Wednesday, June 10, 2015

An Authentic and Memorable Final Exam

This semester, my intermediate ELLs took their skills to another level with their final exam. I rely heavily on formative assessments throughout the semester, but this group's major summative assessments were all essays. The final essay was a personal narrative, complete with sections for autobiographical info, comparison/ contrast (home culture/ country and the USA), cause and effect (challenges faced and solutions), self-assessment (goals set and steps taken toward achievement), and quoting evidence and information gathered from personal interviews with family members.

Each step of their essay was formatively assessed, through conferences, self-assessment with their rubrics, and subsequent changes made according to the rubric and feedback, so by the time final exam time rolled around, I wanted it to reflect what they had learned in an authentic way.

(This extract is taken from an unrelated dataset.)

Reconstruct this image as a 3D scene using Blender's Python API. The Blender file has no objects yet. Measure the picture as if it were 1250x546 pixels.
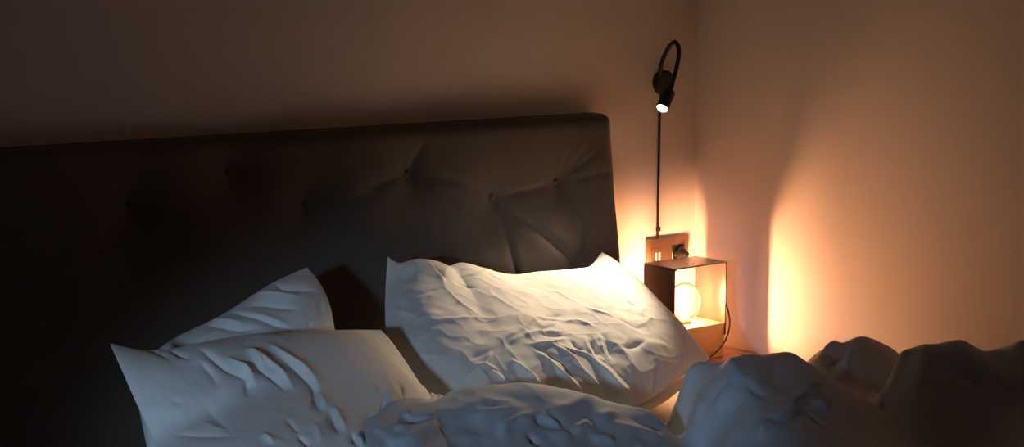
import bpy, bmesh, math
import numpy as np
from mathutils import Vector, Matrix
# ------------------------------------------------------------------ surfaces
def resample(pts, n, k=3):
    """smooth curve through the points, n samples evenly spaced along it"""
    P = np.asarray(pts, float)
    if len(P) == 2:
        t = np.linspace(0, 1, n)[:, None]
        return P[0] * (1 - t) + P[1] * t
    E = np.vstack([2 * P[0] - P[1], P, 2 * P[-1] - P[-2]])
    out = []
    for i in range(1, len(E) - 2):
        a, b, c, d = E[i - 1:i + 3]
        t = np.linspace(0, 1, 24, endpoint=False)[:, None]
        out.append(.5 * (2 * b + (c - a) * t + (2 * a - 5 * b + 4 * c - d) * t ** 2 + (3 * b - a - 3 * c + d) * t ** 3))
    Q = np.vstack(out + [P[-1:]])
    s = np.concatenate([[0], np.cumsum(np.linalg.norm(np.diff(Q, axis=0), axis=1))])
    w = np.linspace(0, s[-1], n)
    return np.stack([np.interp(w, s, Q[:, j]) for j in range(Q.shape[1])], 1)

def coons(top, right, bottom, left, nu, nv):
    """patch from four border curves; top/bottom run left to right, left/right run top to bottom"""
    T, B = resample(top, nu), resample(bottom, nu)
    L, R = resample(left, nv), resample(right, nv)
    u = np.linspace(0, 1, nu)[None, :, None]; v = np.linspace(0, 1, nv)[:, None, None]
    S = (1 - v) * T[None] + v * B[None] + (1 - u) * L[:, None] + u * R[:, None]
    S -= (1 - u) * (1 - v) * T[0] + u * (1 - v) * T[-1] + (1 - u) * v * B[0] + u * v * B[-1]
    return S

def grid_normals(S):
    du = np.gradient(S, axis=1); dv = np.gradient(S, axis=0)
    n = np.cross(dv, du)
    return n / np.maximum(np.linalg.norm(n, axis=2, keepdims=True), 1e-9)

def vnoise(p, freq, seed):
    """smooth value noise on 3-D points"""
    q = np.asarray(p, float) * freq
    i = np.floor(q).astype(np.int64); f = q - i
    f = f * f * f * (f * (f * 6 - 15) + 10)
    def h(a, b, c):
        n = (a * 374761393 + b * 668265263 + c * 2147483647 + seed * 974634777) & 0x7fffffff
        n = ((n ^ (n >> 13)) * 1274126177) & 0x7fffffff
        n = n ^ (n >> 16)
        return (n & 0xffff) / 32767.5 - 1
    r = 0
    for dx in (0, 1):
        for dy in (0, 1):
            for dz in (0, 1):
                w = (f[..., 0] if dx else 1 - f[..., 0]) * (f[..., 1] if dy else 1 - f[..., 1]) * (f[..., 2] if dz else 1 - f[..., 2])
                r = r + w * h(i[..., 0] + dx, i[..., 1] + dy, i[..., 2] + dz)
    return r

def crumple(p, freq, seed, warp=.25):
    """sharp little creases: ridged noise on bent coordinates"""
    q = np.asarray(p, float)
    w = np.stack([vnoise(q, freq * .6, seed + k) for k in (5, 6, 7)], -1)
    q = q + w * warp / freq
    return (1 - np.abs(vnoise(q, freq, seed))) ** 4

def folds(S, N, strokes):
    """height over a grid S from fold lines: each is (polyline of 3-D points, height, width on one side, width on the other)"""
    H = np.zeros(S.shape[:2])
    for line, amp, wa, wb in strokes:
        Q = resample(line, max(8, 6 * len(line)))
        reach = 4.2 * max(wa, wb)
        lo, hi = Q.min(0) - reach, Q.max(0) + reach
        m = np.all((S > lo) & (S < hi), axis=2)
        if not m.any():
            continue
        P, PN = S[m], N[m]
        best = np.full(len(P), 1e9); side = np.zeros(len(P)); tt = np.zeros(len(P))
        for k in range(len(Q) - 1):
            a, d = Q[k], Q[k + 1] - Q[k]
            t = np.clip(((P - a) @ d) / max(d @ d, 1e-12), 0, 1)
            r = P - (a + t[:, None] * d)
            r = r - np.sum(r * PN, 1)[:, None] * PN * .7
            dist = np.linalg.norm(r, axis=1)
            s = np.sum(np.cross(np.broadcast_to(d, r.shape), r) * PN, 1)
            c = dist < best
            best[c] = dist[c]; side[c] = s[c]; tt[c] = (k + t[c]) / (len(Q) - 1)
        w = np.where(side > 0, wa, wb)
        e = np.clip(np.minimum(tt, 1 - tt) / .4, 0, 1)
        taper = e * e * (3 - 2 * e)
        x = best / (w * 1.25)
        prof = np.exp(-1.5 * (np.sqrt(x * x + .05) - .2236))
        H[m] += amp * taper * prof * np.clip(1.6 - x * .5, 0, 1)
    return H

def pillow_sheet(border, bulge, nu, nv, power=.75, pinch=0.):
    S = coons(*border, nu, nv)
    u = np.linspace(-1, 1, nu)[None, :]; v = np.linspace(-1, 1, nv)[:, None]
    prof = (np.clip(1 - np.abs(u) ** 3, 0, 1) * np.clip(1 - np.abs(v) ** 3, 0, 1)) ** power
    return S, grid_normals(S), prof

def tps_fit(P, reg=1e-5):
    P = np.asarray(P, float); n = len(P)
    d = np.linalg.norm(P[:, None, :2] - P[None, :, :2], axis=2)
    K = np.where(d > 0, d ** 2 * np.log(d + 1e-12), 0) + np.eye(n) * reg
    A = np.zeros((n + 3, n + 3)); A[:n, :n] = K
    A[:n, n] = 1; A[:n, n + 1:] = P[:, :2]; A[n, :n] = 1; A[n + 1:, :n] = P[:, :2].T
    return P[:, :2], np.linalg.solve(A, np.concatenate([P[:, 2], [0, 0, 0]]))

def tps_eval(fit, X, Y):
    C, w = fit
    z = w[-3] + w[-2] * X + w[-1] * Y
    for i in range(len(C)):
        d2 = (X - C[i, 0]) ** 2 + (Y - C[i, 1]) ** 2
        z = z + w[i] * .5 * d2 * np.log(d2 + 1e-12)
    return z
# ------------------------------------------------------------------ end surfaces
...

So, they wrote stories. From the essays they had written, I asked them to pull one challenge out and expand upon it, ending with a lesson they had learned. I told them they were going to create short picture books with their writing, and boy were they reluctant.

Then they learned they would be reading their stories to 1st graders. Once they realized that reading to 1st graders would be "no joke", they got busy. Normally, this crew comes into 1st block class all hyped up from playing soccer before school, and I have to rein them in.

Not anymore. They worked hard writing, revising (!), reading to each other to make sure it made sense, and drawing pictures they thought the kids would like. No other final exam could have told me more about what they'd learned.

But then I saw them in action--witnessing them reading, stopping to ask clarifying questions, and interacting with the younger students showed me yet another side to this group of students who has taught me so much this year.

I plan on scaling it up next year with my next group of language learners, earlier in the semester. My expectations are deliciously high.  (I want to thank Heidi Hayes for her willingness to collaborate!)

Authentic audiences prove to be a powerful motivator--even for my most reluctant learners. The readers learned much about themselves this day! Best final exam ever.

Some were even asked to share their stories with the fifth grade classes--what a thrill that was for them!

So, to all my students, thank you for the many, many things YOU taught me this year, too. Can't wait until August to try it again!